**Problem requirements**
Repeat, exactly and completely, the material that follows. Omit the pictures.

**Supplied information**
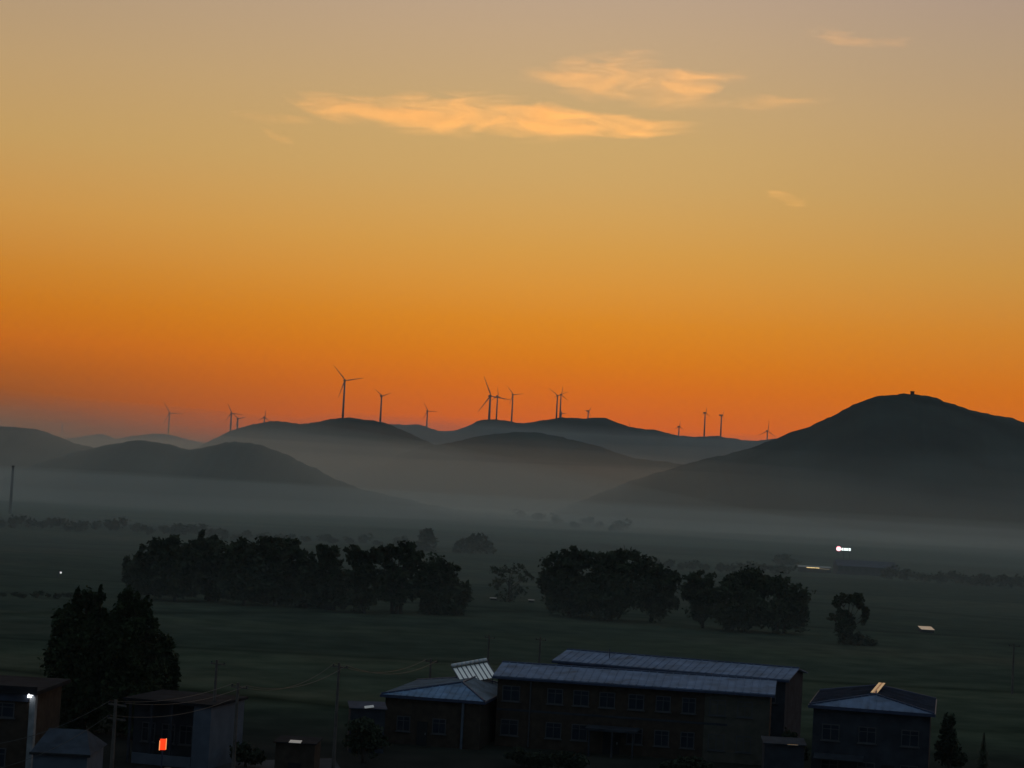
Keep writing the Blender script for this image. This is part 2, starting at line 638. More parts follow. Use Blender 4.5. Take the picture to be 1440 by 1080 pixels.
def turbine(label, hub_px, base_px, r_px, phase, Y, yaw, extra=0.0, group='wind turbines on the ridges'):
    hubp = at(hub_px[0], hub_px[1], Y)
    basep = at(base_px[0], base_px[1], Y)
    Lb = r_px * Y / F
    z0 = basep.z - 6 - extra
    hgt = hubp.z - z0
    t = thing('wind_turbine', label, 'wind turbine', (hubp.x, hubp.y, z0), 0, group)
    sc = Lb / 33.0
    bm = BM()
    rb = max(2.1 * max(sc, 0.8), 1.7)
    rt = rb * 0.62
    tube(bm, [(0, 0, 0), (0, 0, hgt * 0.5), (0, 0, hgt - 1.2)], [rb, (rb + rt) * 0.5, rt], 14)
    obj('tower', bm, turb_m, t, True)
    yaw = R(yaw)
    nx, ny = math.sin(yaw), -math.cos(yaw)          # direction the rotor faces
    nac = BM()
    k = max(sc, 0.75)
    box(nac, -1.7 * k, 1.7 * k, -2.4 * k, 7.0 * k, -1.6 * k, 1.9 * k)
    bmesh.ops.bevel(nac, geom=nac.edges[:], offset=0.5 * k, segments=2, affect='EDGES')
    na = obj('nacelle', nac, turb_m, t)
    na.location = (0, 0, hgt)
    na.rotation_euler = (0, 0, yaw)
    hb = BM()
    tube(hb, [(0, -1.2 * k, 0), (0, 0, 0), (0, 1.6 * k, 0)], [0.5 * k, 1.35 * k, 1.5 * k], 12)
    hu = obj('hub', hb, turb_m, t, True)
    off = 3.6 * k
    hu.location = (nx * off, ny * off, hgt)
    hu.rotation_euler = (0, 0, yaw)
    for j in range(3):
        b = obj('blade', blade_bm(Lb), turb_m, t, True)
        b.location = (nx * off, ny * off, hgt)
        b.rotation_euler = Matrix.Rotation(yaw, 3, 'Z').to_4x4().to_3x3().to_4x4().to_euler()
        b.rotation_euler = (Matrix.Rotation(yaw, 3, 'Z') @ Matrix.Rotation(R(phase + 120 * j + 3), 3, 'Y')).to_euler()
    return t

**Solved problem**
Keep writing the Blender script for this image. This is part 2, starting at line 638. More parts follow. Use Blender 4.5. Take the picture to be 1440 by 1080 pixels.
def turbine(label, hub_px, base_px, r_px, phase, Y, yaw, extra=0.0, group='wind turbines on the ridges'):
    hubp = at(hub_px[0], hub_px[1], Y)
    basep = at(base_px[0], base_px[1], Y)
    Lb = r_px * Y / F
    z0 = basep.z - 6 - extra
    hgt = hubp.z - z0
    t = thing('wind_turbine', label, 'wind turbine', (hubp.x, hubp.y, z0), 0, group)
    sc = Lb / 33.0
    bm = BM()
    rb = max(2.1 * max(sc, 0.8), 1.7)
    rt = rb * 0.62
    tube(bm, [(0, 0, 0), (0, 0, hgt * 0.5), (0, 0, hgt - 1.2)], [rb, (rb + rt) * 0.5, rt], 14)
    obj('tower', bm, turb_m, t, True)
    yaw = R(yaw)
    nx, ny = math.sin(yaw), -math.cos(yaw)          # direction the rotor faces
    nac = BM()
    k = max(sc, 0.75)
    box(nac, -1.7 * k, 1.7 * k, -2.4 * k, 7.0 * k, -1.6 * k, 1.9 * k)
    bmesh.ops.bevel(nac, geom=nac.edges[:], offset=0.5 * k, segments=2, affect='EDGES')
    na = obj('nacelle', nac, turb_m, t)
    na.location = (0, 0, hgt)
    na.rotation_euler = (0, 0, yaw)
    hb = BM()
    tube(hb, [(0, -1.2 * k, 0), (0, 0, 0), (0, 1.6 * k, 0)], [0.5 * k, 1.35 * k, 1.5 * k], 12)
    hu = obj('hub', hb, turb_m, t, True)
    off = 3.6 * k
    hu.location = (nx * off, ny * off, hgt)
    hu.rotation_euler = (0, 0, yaw)
    for j in range(3):
        b = obj('blade', blade_bm(Lb), turb_m, t, True)
        b.location = (nx * off, ny * off, hgt)
        b.rotation_euler = Matrix.Rotation(yaw, 3, 'Z').to_4x4().to_3x3().to_4x4().to_euler()
        b.rotation_euler = (Matrix.Rotation(yaw, 3, 'Z') @ Matrix.Rotation(R(phase + 120 * j + 3), 3, 'Y')).to_euler()
    return t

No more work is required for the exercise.